=== Dataset extract ===

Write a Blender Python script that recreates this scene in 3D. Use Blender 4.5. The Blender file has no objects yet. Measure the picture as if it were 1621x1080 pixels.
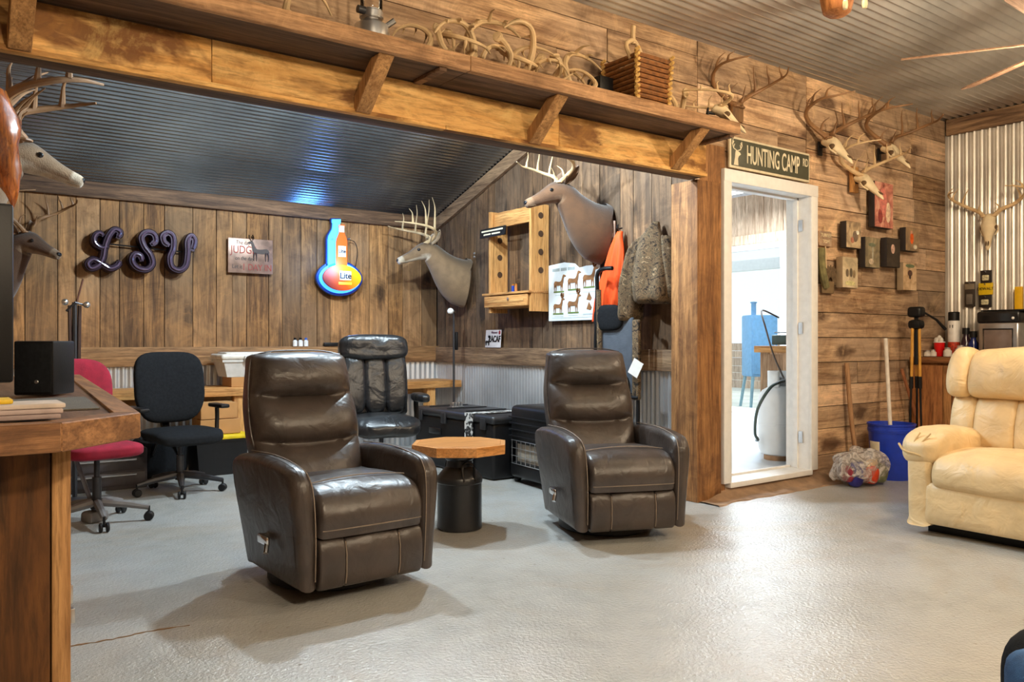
import bpy, bmesh, math, random
from mathutils import Vector, Matrix, noise
random.seed(11)
SC = bpy.context.scene
COL = SC.collection
PI = math.pi
# ---------- camera geometry: level camera 1.1 m above the floor, main wall along X at Y=3.7
FPX, EYE = 1280.0, 1.10
FX, FY, RX, RY = .5906, .8070, .8070, -.5906
def ray(px, py):
    a = (px-810.5)/FPX; return Vector((FX+a*RX, FY+a*RY, (540-py)/FPX))
def onY(px, py, Y):
    r = ray(px, py); t = Y/r.y; return Vector((r.x*t, Y, EYE+r.z*t))
def onX(px, py, X):
    r = ray(px, py); t = X/r.x; return Vector((X, r.y*t, EYE+r.z*t))
def onZ(px, py, Z):
    r = ray(px, py); t = (Z-EYE)/r.z; return Vector((r.x*t, r.y*t, Z))
def atD(px, py, d):
    r = ray(px, py); return Vector((r.x*d, r.y*d, EYE+r.z*d))
def Rz(a): return Matrix.Rotation(a, 4, 'Z')
def Rx(a): return Matrix.Rotation(a, 4, 'X')
def Ry(a): return Matrix.Rotation(a, 4, 'Y')
def Tr(*p): return Matrix.Translation(Vector(p))
def lerp(a, b, t): return a+(b-a)*t
def srgb(r, g, b):
    f = lambda c: (c/255/12.92) if c/255 <= .04045 else ((c/255+.055)/1.055)**2.4
    return (f(r), f(g), f(b))

# ---------- mesh builder
class MB:
    def __init__(s): s.v = []; s.f = []; s.m = []; s.T = Matrix.Identity(4); s.mi = 0; s.col = None
    def add(s, vs, fs, mi=None):
        n = len(s.v); T = s.T
        s.v += [tuple(T @ Vector(p)) for p in vs]
        s.f += [tuple(i+n for i in q) for q in fs]
        s.m += [s.mi if mi is None else mi]*len(fs); return s
    def box(s, x0, x1, y0, y1, z0, z1):
        v = [(x, y, z) for z in (z0, z1) for y in (y0, y1) for x in (x0, x1)]
        return s.add(v, [(0, 2, 3, 1), (4, 5, 7, 6), (0, 1, 5, 4), (2, 6, 7, 3), (0, 4, 6, 2), (1, 3, 7, 5)])
    def bm(s, b, M=None):
        b.verts.ensure_lookup_table(); b.verts.index_update()
        vs = [tuple((M @ v.co) if M else v.co) for v in b.verts]
        fs = [[v.index for v in f.verts] for f in b.faces]; b.free()
        return s.add(vs, fs)
    def rbox(s, c, size, r, seg=2, M=None):
        b = bmesh.new(); bmesh.ops.create_cube(b, size=1)
        bmesh.ops.scale(b, vec=Vector(size), verts=b.verts)
        bmesh.ops.bevel(b, geom=b.edges[:], offset=min(r, min(size)*.49), segments=seg, profile=.5, affect='EDGES')
        return s.bm(b, Tr(*c) @ (M or Matrix.Identity(4)))
    def tube(s, pts, rad, n=8, closed=False, flat=1.0):
        pts = [Vector(p) for p in pts]; N = len(pts)
        if not isinstance(rad, (list, tuple)): rad = [rad]*N
        vs, fs = [], []; up = None
        for i, p in enumerate(pts):
            a = pts[(i-1) % N] if (closed or i > 0) else p; b = pts[(i+1) % N] if (closed or i < N-1) else p
            t = (b-a).normalized() if (b-a).length > 1e-9 else Vector((0, 0, 1))
            if up is None: up = Vector((0, 0, 1)) if abs(t.z) < .9 else Vector((1, 0, 0))
            u = (up - t*up.dot(t)).normalized() if (up - t*up.dot(t)).length > 1e-6 else t.orthogonal().normalized()
            up = u; w = t.cross(u)
            for k in range(n):
                an = 2*PI*k/n; vs.append(p + u*(math.cos(an)*rad[i]) + w*(math.sin(an)*rad[i]*flat))
        for i in range(N if closed else N-1):
            j = (i+1) % N
            for k in range(n):
                l = (k+1) % n; fs.append((i*n+k, i*n+l, j*n+l, j*n+k))
        if not closed:
            fs.append(tuple(range(n))[::-1]); fs.append(tuple((N-1)*n+k for k in range(n)))
        return s.add(vs, fs)
    def lathe(s, prof, c=(0, 0, 0), n=24, M=None):
        vs, fs = [], []; M = Tr(*c) @ (M or Matrix.Identity(4))
        for r, z in prof:
            for k in range(n):
                an = 2*PI*k/n; vs.append(M @ Vector((r*math.cos(an), r*math.sin(an), z)))
        for i in range(len(prof)-1):
            for k in range(n):
                l = (k+1) % n; fs.append((i*n+k, i*n+l, (i+1)*n+l, (i+1)*n+k))
        if prof[0][0] > 1e-5: fs.append(tuple(range(n))[::-1])
        if prof[-1][0] > 1e-5: fs.append(tuple((len(prof)-1)*n+k for k in range(n)))
        return s.add(vs, fs)
    def prism(s, poly, a0, a1, ax='y', bev=0, seg=2):
        """polygon in the plane across axis ax, extruded from a0 to a1"""
        def P(u, v, a): return {'y': (u, a, v), 'x': (a, u, v), 'z': (u, v, a)}[ax]
        n = len(poly); b = bmesh.new()
        lo = [b.verts.new(P(u, v, a0)) for u, v in poly]; hi = [b.verts.new(P(u, v, a1)) for u, v in poly]
        b.faces.new(lo); b.faces.new(hi[::-1])
        for i in range(n): b.faces.new((lo[i], hi[i], hi[(i+1) % n], lo[(i+1) % n]))
        bmesh.ops.recalc_face_normals(b, faces=b.faces[:])
        if bev:
            es = [e for e in b.edges if any(len(f.verts) == n for f in e.link_faces)] if n > 5 else b.edges[:]
            bmesh.ops.bevel(b, geom=es, offset=bev, segments=seg, profile=.5, affect='EDGES')
        return s.bm(b)
    def loft(s, rings, caps=True):
        n = len(rings[0]); vs = [p for r in rings for p in r]; fs = []
        for i in range(len(rings)-1):
            for k in range(n):
                l = (k+1) % n; fs.append((i*n+k, i*n+l, (i+1)*n+l, (i+1)*n+k))
        if caps: fs.append(tuple(range(n))[::-1]); fs.append(tuple((len(rings)-1)*n+k for k in range(n)))
        return s.add(vs, fs)
    def grid(s, fn, nu, nv):
        vs = [fn(i/nu, j/nv) for j in range(nv+1) for i in range(nu+1)]
        fs = [(j*(nu+1)+i, j*(nu+1)+i+1, (j+1)*(nu+1)+i+1, (j+1)*(nu+1)+i) for j in range(nv) for i in range(nu)]
        return s.add(vs, fs)
    def sup(s, c, half, e=6, n=10, M=None, fn=None):
        """superellipsoid cushion"""
        idx = {}; vs = []; fs = []
        def vid(p):
            k = tuple(round(x, 5) for x in p)
            if k not in idx:
                q = Vector(p); L = (abs(q.x)**e+abs(q.y)**e+abs(q.z)**e)**(1/e); q = q/L
                if fn: q = Vector(fn(q))
                q = Vector((q.x*half[0], q.y*half[1], q.z*half[2]))
                if M: q = M @ q
                idx[k] = len(vs); vs.append(q+Vector(c))
            return idx[k]
        g = [math.tan((2*i/n-1)*PI/4) for i in range(n+1)]
        for a in range(3):
            for sg in (-1, 1):
                for i in range(n):
                    for j in range(n):
                        q = []
                        for (u, v) in ((g[i], g[j]), (g[i+1], g[j]), (g[i+1], g[j+1]), (g[i], g[j+1])):
                            p = [0, 0, 0]; p[a] = sg; p[(a+1) % 3] = u; p[(a+2) % 3] = v; q.append(vid(p))
                        fs.append(tuple(q if sg > 0 else q[::-1]))
        return s.add(vs, fs)
    def ell(s, c, half, n=8, M=None): return s.sup(c, half, 2, n, M)
    def sharp(s): return s
    def mesh(s, name, mats, ang=35, smooth=True, recalc=True):
        me = bpy.data.meshes.new(name); me.from_pydata(s.v, [], s.f)
        for m in (mats if isinstance(mats, (list, tuple)) else [mats]): me.materials.append(m)
        me.polygons.foreach_set('material_index', s.m)
        if recalc:
            b = bmesh.new(); b.from_mesh(me); bmesh.ops.recalc_face_normals(b, faces=b.faces[:]); b.to_mesh(me); b.free()
        if smooth: me.shade_smooth(); me.set_sharp_from_angle(angle=math.radians(ang))
        me.update(); return me
    def build(s, name, mats, parent=None, loc=(0, 0, 0), rz=0, ang=35, **kw):
        o = bpy.data.objects.new(name, s.mesh(name, mats, ang, **kw)); COL.objects.link(o)
        o.location = loc; o.rotation_euler = (0, 0, rz)
        if parent: o.parent = parent
        return o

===

The lines from the top of the data above through the one holding "return (f(r), f(g), f(b))" are to be repeated exactly, and only those, with no pictures.

Write a Blender Python script that recreates this scene in 3D. Use Blender 4.5. The Blender file has no objects yet. Measure the picture as if it were 1621x1080 pixels.
import bpy, bmesh, math, random
from mathutils import Vector, Matrix, noise
random.seed(11)
SC = bpy.context.scene
COL = SC.collection
PI = math.pi
# ---------- camera geometry: level camera 1.1 m above the floor, main wall along X at Y=3.7
FPX, EYE = 1280.0, 1.10
FX, FY, RX, RY = .5906, .8070, .8070, -.5906
def ray(px, py):
    a = (px-810.5)/FPX; return Vector((FX+a*RX, FY+a*RY, (540-py)/FPX))
def onY(px, py, Y):
    r = ray(px, py); t = Y/r.y; return Vector((r.x*t, Y, EYE+r.z*t))
def onX(px, py, X):
    r = ray(px, py); t = X/r.x; return Vector((X, r.y*t, EYE+r.z*t))
def onZ(px, py, Z):
    r = ray(px, py); t = (Z-EYE)/r.z; return Vector((r.x*t, r.y*t, Z))
def atD(px, py, d):
    r = ray(px, py); return Vector((r.x*d, r.y*d, EYE+r.z*d))
def Rz(a): return Matrix.Rotation(a, 4, 'Z')
def Rx(a): return Matrix.Rotation(a, 4, 'X')
def Ry(a): return Matrix.Rotation(a, 4, 'Y')
def Tr(*p): return Matrix.Translation(Vector(p))
def lerp(a, b, t): return a+(b-a)*t
def srgb(r, g, b):
    f = lambda c: (c/255/12.92) if c/255 <= .04045 else ((c/255+.055)/1.055)**2.4
    return (f(r), f(g), f(b))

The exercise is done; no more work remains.